··· Source data

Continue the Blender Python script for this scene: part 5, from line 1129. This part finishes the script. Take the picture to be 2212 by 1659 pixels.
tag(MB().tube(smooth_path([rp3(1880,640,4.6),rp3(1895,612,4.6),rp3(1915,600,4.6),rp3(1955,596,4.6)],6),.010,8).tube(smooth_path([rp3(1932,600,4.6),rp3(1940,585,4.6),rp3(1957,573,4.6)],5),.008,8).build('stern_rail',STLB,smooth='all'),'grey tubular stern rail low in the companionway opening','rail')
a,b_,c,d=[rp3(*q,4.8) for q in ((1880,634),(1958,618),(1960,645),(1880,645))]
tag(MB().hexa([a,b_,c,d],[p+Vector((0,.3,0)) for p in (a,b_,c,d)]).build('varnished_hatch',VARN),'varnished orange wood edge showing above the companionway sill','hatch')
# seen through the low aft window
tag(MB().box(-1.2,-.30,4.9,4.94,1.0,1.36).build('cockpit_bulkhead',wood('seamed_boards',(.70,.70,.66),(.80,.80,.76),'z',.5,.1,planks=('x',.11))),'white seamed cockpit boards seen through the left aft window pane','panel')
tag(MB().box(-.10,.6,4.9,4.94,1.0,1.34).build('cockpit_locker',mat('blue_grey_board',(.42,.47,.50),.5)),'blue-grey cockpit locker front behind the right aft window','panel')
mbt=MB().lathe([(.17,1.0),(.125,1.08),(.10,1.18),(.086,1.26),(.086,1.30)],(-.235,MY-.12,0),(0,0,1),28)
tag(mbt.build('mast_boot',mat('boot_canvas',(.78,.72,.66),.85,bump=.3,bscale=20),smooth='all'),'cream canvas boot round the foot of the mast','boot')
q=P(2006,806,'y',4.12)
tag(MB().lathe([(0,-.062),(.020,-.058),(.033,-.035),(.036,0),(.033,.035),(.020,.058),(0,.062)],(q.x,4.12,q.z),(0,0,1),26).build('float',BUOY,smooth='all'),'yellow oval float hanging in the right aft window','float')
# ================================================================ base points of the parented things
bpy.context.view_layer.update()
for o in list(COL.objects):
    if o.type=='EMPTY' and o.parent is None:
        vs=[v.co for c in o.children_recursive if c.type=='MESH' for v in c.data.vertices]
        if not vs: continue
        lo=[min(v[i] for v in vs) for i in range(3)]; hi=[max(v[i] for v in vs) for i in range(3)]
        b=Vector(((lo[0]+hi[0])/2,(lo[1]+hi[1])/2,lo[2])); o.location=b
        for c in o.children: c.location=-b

······

Exercise goal:
Quote each line of the listing above exactly.

Output for this task:
Continue the Blender Python script for this scene: part 5, from line 1129. This part finishes the script. Take the picture to be 2212 by 1659 pixels.
tag(MB().tube(smooth_path([rp3(1880,640,4.6),rp3(1895,612,4.6),rp3(1915,600,4.6),rp3(1955,596,4.6)],6),.010,8).tube(smooth_path([rp3(1932,600,4.6),rp3(1940,585,4.6),rp3(1957,573,4.6)],5),.008,8).build('stern_rail',STLB,smooth='all'),'grey tubular stern rail low in the companionway opening','rail')
a,b_,c,d=[rp3(*q,4.8) for q in ((1880,634),(1958,618),(1960,645),(1880,645))]
tag(MB().hexa([a,b_,c,d],[p+Vector((0,.3,0)) for p in (a,b_,c,d)]).build('varnished_hatch',VARN),'varnished orange wood edge showing above the companionway sill','hatch')
# seen through the low aft window
tag(MB().box(-1.2,-.30,4.9,4.94,1.0,1.36).build('cockpit_bulkhead',wood('seamed_boards',(.70,.70,.66),(.80,.80,.76),'z',.5,.1,planks=('x',.11))),'white seamed cockpit boards seen through the left aft window pane','panel')
tag(MB().box(-.10,.6,4.9,4.94,1.0,1.34).build('cockpit_locker',mat('blue_grey_board',(.42,.47,.50),.5)),'blue-grey cockpit locker front behind the right aft window','panel')
mbt=MB().lathe([(.17,1.0),(.125,1.08),(.10,1.18),(.086,1.26),(.086,1.30)],(-.235,MY-.12,0),(0,0,1),28)
tag(mbt.build('mast_boot',mat('boot_canvas',(.78,.72,.66),.85,bump=.3,bscale=20),smooth='all'),'cream canvas boot round the foot of the mast','boot')
q=P(2006,806,'y',4.12)
tag(MB().lathe([(0,-.062),(.020,-.058),(.033,-.035),(.036,0),(.033,.035),(.020,.058),(0,.062)],(q.x,4.12,q.z),(0,0,1),26).build('float',BUOY,smooth='all'),'yellow oval float hanging in the right aft window','float')
# ================================================================ base points of the parented things
bpy.context.view_layer.update()
for o in list(COL.objects):
    if o.type=='EMPTY' and o.parent is None:
        vs=[v.co for c in o.children_recursive if c.type=='MESH' for v in c.data.vertices]
        if not vs: continue
        lo=[min(v[i] for v in vs) for i in range(3)]; hi=[max(v[i] for v in vs) for i in range(3)]
        b=Vector(((lo[0]+hi[0])/2,(lo[1]+hi[1])/2,lo[2])); o.location=b
        for c in o.children: c.location=-b